Meretz and Hatnua Hahadasha unveil their joint Knesset list

Channel 10 journalist Nitzan Horowitz, attorney Talia Sasson, former Labor MK Tzali Reshef to fill 3rd, 7th and 9th slots respectively.

nitzan horovitz 88 (photo credit: )
nitzan horovitz 88
(photo credit: )
Hatnua Hahadasha (The New Move) announced on Thursday which of its members will run for Knesset as part of a joint list with Meretz. Hatnua Hahadasha will have the third, seventh, ninth and 12th slots on the list, which will be filled by television journalist Nitzan Horowitz, attorney Talia Sasson, former Labor MK Tzali Reshef and Arab filmmaker Ibtisam Mara'ana, respectively. Horowitz heads Channel 10's foreign desk, while Sasson wrote a controversial report on illegal West Bank outposts for then-prime minister Ariel Sharon in 2005. Reshef, a Hatnua Hahadasha founder, led its negotiating team.
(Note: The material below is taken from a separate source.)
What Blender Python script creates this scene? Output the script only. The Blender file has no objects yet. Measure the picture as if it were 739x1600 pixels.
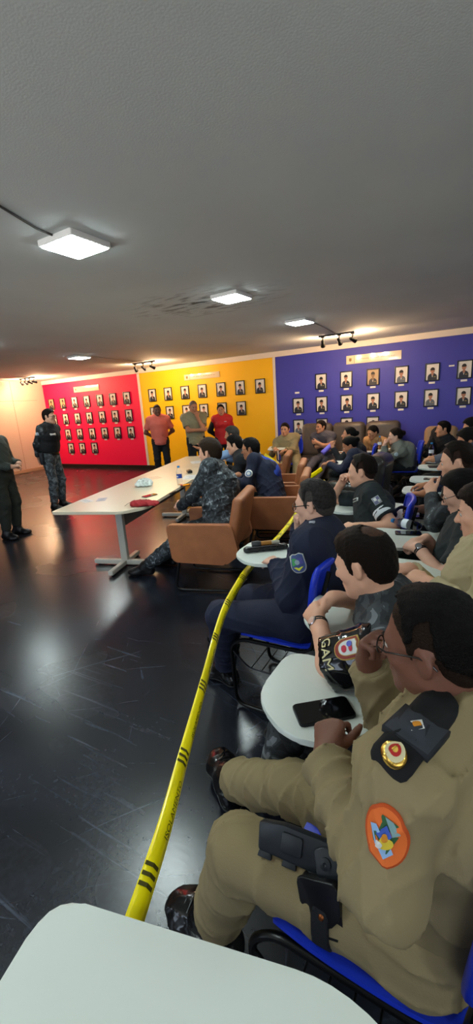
import bpy, bmesh, math, random
import numpy as np
from mathutils import Vector, Matrix
C = bpy.context.scene.collection
random.seed(7)
PI = math.pi
def A3(*v): return np.array(v if len(v) > 1 else v[0], dtype=float)
def nrm(v):
    v = np.asarray(v, float); n = np.linalg.norm(v)
    return v / n if n > 1e-9 else v
def hd(deg): return A3(math.cos(math.radians(deg)), math.sin(math.radians(deg)), 0)
UP = A3(0, 0, 1)
# ---------------------------------------------------------------- materials
def lin(c):
    if isinstance(c, str):
        c = c.lstrip('#'); c = [int(c[i:i+2], 16) / 255 for i in (0, 2, 4)]
    return tuple((x / 12.92 if x <= .04045 else ((x + .055) / 1.055) ** 2.4) for x in c) + (1,)
MATS = {}
def mat(name, col, rough=.6, metal=0, bump=0, bscale=60, var=0, vscale=8, emit=None, estr=0, trans=0, ior=1.45, coat=0, spec=.5, sheen=0, col2=None):
    if name in MATS: return MATS[name]
    m = bpy.data.materials.new(name); m.use_nodes = True
    nt = m.node_tree; b = nt.nodes['Principled BSDF']
    b.inputs['Base Color'].default_value = lin(col)
    b.inputs['Roughness'].default_value = rough
    b.inputs['Metallic'].default_value = metal
    b.inputs['IOR'].default_value = ior
    b.inputs['Transmission Weight'].default_value = trans
    b.inputs['Coat Weight'].default_value = coat
    b.inputs['Specular IOR Level'].default_value = spec
    b.inputs['Sheen Weight'].default_value = sheen
    tc = nt.nodes.new('ShaderNodeTexCoord')
    if var or col2:
        n = nt.nodes.new('ShaderNodeTexNoise'); n.inputs['Scale'].default_value = vscale; n.inputs['Detail'].default_value = 5
        nt.links.new(tc.outputs['Object'], n.inputs['Vector'])
        r = nt.nodes.new('ShaderNodeValToRGB'); c = lin(col)
        r.color_ramp.elements[0].position = .35; r.color_ramp.elements[1].position = .65
        r.color_ramp.elements[0].color = tuple(x * (1 - var) for x in c[:3]) + (1,)
        r.color_ramp.elements[1].color = lin(col2) if col2 else tuple(min(1, x * (1 + var)) for x in c[:3]) + (1,)
        nt.links.new(n.outputs['Fac'], r.inputs['Fac']); nt.links.new(r.outputs['Color'], b.inputs['Base Color'])
    if bump:
        n = nt.nodes.new('ShaderNodeTexNoise'); n.inputs['Scale'].default_value = bscale; n.inputs['Detail'].default_value = 4
        nt.links.new(tc.outputs['Object'], n.inputs['Vector'])
        bp = nt.nodes.new('ShaderNodeBump'); bp.inputs['Strength'].default_value = bump; bp.inputs['Distance'].default_value = .01
        nt.links.new(n.outputs['Fac'], bp.inputs['Height']); nt.links.new(bp.outputs['Normal'], b.inputs['Normal'])
    if emit:
        b.inputs['Emission Color'].default_value = lin(emit); b.inputs['Emission Strength'].default_value = estr
    MATS[name] = m
    return m
def camo_mat(name, cols, scale=7, rough=.8, thr=(.42, .5, .6)):
    """patchy camouflage cloth: stepped noise between several tones"""
    if name in MATS: return MATS[name]
    m = bpy.data.materials.new(name); m.use_nodes = True
    nt = m.node_tree; b = nt.nodes['Principled BSDF']; b.inputs['Roughness'].default_value = rough
    tc = nt.nodes.new('ShaderNodeTexCoord')
    n = nt.nodes.new('ShaderNodeTexNoise'); n.inputs['Scale'].default_value = scale; n.inputs['Detail'].default_value = 3; n.inputs['Distortion'].default_value = 1.2
    nt.links.new(tc.outputs['Object'], n.inputs['Vector'])
    r = nt.nodes.new('ShaderNodeValToRGB'); r.color_ramp.interpolation = 'CONSTANT'
    el = r.color_ramp.elements; el[0].color = lin(cols[0]); el[1].position = thr[0]; el[1].color = lin(cols[1])
    for i in range(2, len(cols)):
        e = el.new(thr[i-1]); e.color = lin(cols[i])
    nt.links.new(n.outputs['Fac'], r.inputs['Fac']); nt.links.new(r.outputs['Color'], b.inputs['Base Color'])
    MATS[name] = m
    return m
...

Meretz Chairman Haim Oron expressed hope at a press conference in Tel Aviv on Thursday that Hatnua Hahadasha would help bring the joint list success in February's general elections. "I hope we will go hand-in-hand in a journey against a rising right-wing block that is getting stronger and stronger," Oron said. "We feel the immediate need to offer an alternative." Horowitz, who has been promoting environmental issues in recent years, said at the press conference that it had not been easy to decide on the move from reporting to politics. "My goal is to continue to do what I have been talking about over the past years, from protecting the seashore to promoting more sophisticated, nonpolluting public transportation," he said. "I know that in going into politics, it means also becoming a politician. I go there not because I am looking for a job, but as someone who has an agenda and ideology. I hope other people for whom the green agenda is important will join us," Horowitz told Channel 2. The agreement with Hatnua Hahadasha has pushed most Meretz candidates down the list. For example, MK Zehava Gal-On, who won the third slot in Meretz's primary on Sunday, was relegated to the fourth slot on the joint list. Not all Meretz candidates were happy with the conditions of the merger. Former Meretz MK Mossi Raz, who now has the fifth slot on the joint list, said that pushing the party's Arab candidate from the seventh to the 10th spot was wrong, as was pushing back candidates in slots reserved for women and other sectors. That Arab candidate, accountant Issawi Frige, criticized the move as well, saying an Arab had not represented Meretz in the Knesset since Hosniya Jabarra in 1999-2003. The final version of the joint list is due to be approved on Monday in Tel Aviv by the Meretz Council, which will also approve the joint party's official name.